▸ PROMPT:
Quote the data below in full, please, without altering anything.

◇ ◇ ◇

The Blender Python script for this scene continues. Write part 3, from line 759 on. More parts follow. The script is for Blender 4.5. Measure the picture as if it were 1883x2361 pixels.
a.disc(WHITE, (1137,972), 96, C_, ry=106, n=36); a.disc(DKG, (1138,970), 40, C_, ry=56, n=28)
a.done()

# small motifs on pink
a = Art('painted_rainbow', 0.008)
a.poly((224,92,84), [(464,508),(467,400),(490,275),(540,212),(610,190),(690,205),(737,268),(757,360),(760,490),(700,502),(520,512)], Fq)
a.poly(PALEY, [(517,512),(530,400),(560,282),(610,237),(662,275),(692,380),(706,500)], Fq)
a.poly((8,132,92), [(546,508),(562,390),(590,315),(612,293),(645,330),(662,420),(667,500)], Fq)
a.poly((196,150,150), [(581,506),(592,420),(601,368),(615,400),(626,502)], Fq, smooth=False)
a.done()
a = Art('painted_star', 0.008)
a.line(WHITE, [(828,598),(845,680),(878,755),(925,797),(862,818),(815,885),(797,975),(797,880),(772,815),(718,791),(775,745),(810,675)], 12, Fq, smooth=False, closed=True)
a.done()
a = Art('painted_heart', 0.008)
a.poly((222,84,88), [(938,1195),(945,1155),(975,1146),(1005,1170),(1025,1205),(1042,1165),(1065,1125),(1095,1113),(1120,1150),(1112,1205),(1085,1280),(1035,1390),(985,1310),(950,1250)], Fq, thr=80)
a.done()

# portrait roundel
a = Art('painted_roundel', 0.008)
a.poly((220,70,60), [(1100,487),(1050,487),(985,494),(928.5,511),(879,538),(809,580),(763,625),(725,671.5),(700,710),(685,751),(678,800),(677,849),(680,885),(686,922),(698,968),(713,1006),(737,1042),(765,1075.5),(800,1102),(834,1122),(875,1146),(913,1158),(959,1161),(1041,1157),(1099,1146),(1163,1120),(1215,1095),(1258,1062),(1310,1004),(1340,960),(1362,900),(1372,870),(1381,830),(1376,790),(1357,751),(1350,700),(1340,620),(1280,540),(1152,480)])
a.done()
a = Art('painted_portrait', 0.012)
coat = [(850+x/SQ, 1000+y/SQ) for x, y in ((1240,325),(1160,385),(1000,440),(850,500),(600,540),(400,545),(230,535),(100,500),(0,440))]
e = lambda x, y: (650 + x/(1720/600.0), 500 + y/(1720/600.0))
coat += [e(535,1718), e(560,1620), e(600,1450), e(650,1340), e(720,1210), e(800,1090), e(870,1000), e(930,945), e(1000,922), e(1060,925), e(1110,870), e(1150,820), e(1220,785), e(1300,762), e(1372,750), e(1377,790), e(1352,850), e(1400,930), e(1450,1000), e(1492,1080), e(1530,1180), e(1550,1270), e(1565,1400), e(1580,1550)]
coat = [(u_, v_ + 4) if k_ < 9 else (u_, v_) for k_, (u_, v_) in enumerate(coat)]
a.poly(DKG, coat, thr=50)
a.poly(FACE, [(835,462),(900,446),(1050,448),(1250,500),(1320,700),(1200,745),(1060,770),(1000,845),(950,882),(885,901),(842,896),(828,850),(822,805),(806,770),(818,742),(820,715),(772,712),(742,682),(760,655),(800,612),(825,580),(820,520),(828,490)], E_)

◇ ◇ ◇

▸ OUTPUT FOR THIS EXERCISE:
The Blender Python script for this scene continues. Write part 3, from line 759 on. More parts follow. The script is for Blender 4.5. Measure the picture as if it were 1883x2361 pixels.
a.disc(WHITE, (1137,972), 96, C_, ry=106, n=36); a.disc(DKG, (1138,970), 40, C_, ry=56, n=28)
a.done()

# small motifs on pink
a = Art('painted_rainbow', 0.008)
a.poly((224,92,84), [(464,508),(467,400),(490,275),(540,212),(610,190),(690,205),(737,268),(757,360),(760,490),(700,502),(520,512)], Fq)
a.poly(PALEY, [(517,512),(530,400),(560,282),(610,237),(662,275),(692,380),(706,500)], Fq)
a.poly((8,132,92), [(546,508),(562,390),(590,315),(612,293),(645,330),(662,420),(667,500)], Fq)
a.poly((196,150,150), [(581,506),(592,420),(601,368),(615,400),(626,502)], Fq, smooth=False)
a.done()
a = Art('painted_star', 0.008)
a.line(WHITE, [(828,598),(845,680),(878,755),(925,797),(862,818),(815,885),(797,975),(797,880),(772,815),(718,791),(775,745),(810,675)], 12, Fq, smooth=False, closed=True)
a.done()
a = Art('painted_heart', 0.008)
a.poly((222,84,88), [(938,1195),(945,1155),(975,1146),(1005,1170),(1025,1205),(1042,1165),(1065,1125),(1095,1113),(1120,1150),(1112,1205),(1085,1280),(1035,1390),(985,1310),(950,1250)], Fq, thr=80)
a.done()

# portrait roundel
a = Art('painted_roundel', 0.008)
a.poly((220,70,60), [(1100,487),(1050,487),(985,494),(928.5,511),(879,538),(809,580),(763,625),(725,671.5),(700,710),(685,751),(678,800),(677,849),(680,885),(686,922),(698,968),(713,1006),(737,1042),(765,1075.5),(800,1102),(834,1122),(875,1146),(913,1158),(959,1161),(1041,1157),(1099,1146),(1163,1120),(1215,1095),(1258,1062),(1310,1004),(1340,960),(1362,900),(1372,870),(1381,830),(1376,790),(1357,751),(1350,700),(1340,620),(1280,540),(1152,480)])
a.done()
a = Art('painted_portrait', 0.012)
coat = [(850+x/SQ, 1000+y/SQ) for x, y in ((1240,325),(1160,385),(1000,440),(850,500),(600,540),(400,545),(230,535),(100,500),(0,440))]
e = lambda x, y: (650 + x/(1720/600.0), 500 + y/(1720/600.0))
coat += [e(535,1718), e(560,1620), e(600,1450), e(650,1340), e(720,1210), e(800,1090), e(870,1000), e(930,945), e(1000,922), e(1060,925), e(1110,870), e(1150,820), e(1220,785), e(1300,762), e(1372,750), e(1377,790), e(1352,850), e(1400,930), e(1450,1000), e(1492,1080), e(1530,1180), e(1550,1270), e(1565,1400), e(1580,1550)]
coat = [(u_, v_ + 4) if k_ < 9 else (u_, v_) for k_, (u_, v_) in enumerate(coat)]
a.poly(DKG, coat, thr=50)
a.poly(FACE, [(835,462),(900,446),(1050,448),(1250,500),(1320,700),(1200,745),(1060,770),(1000,845),(950,882),(885,901),(842,896),(828,850),(822,805),(806,770),(818,742),(820,715),(772,712),(742,682),(760,655),(800,612),(825,580),(820,520),(828,490)], E_)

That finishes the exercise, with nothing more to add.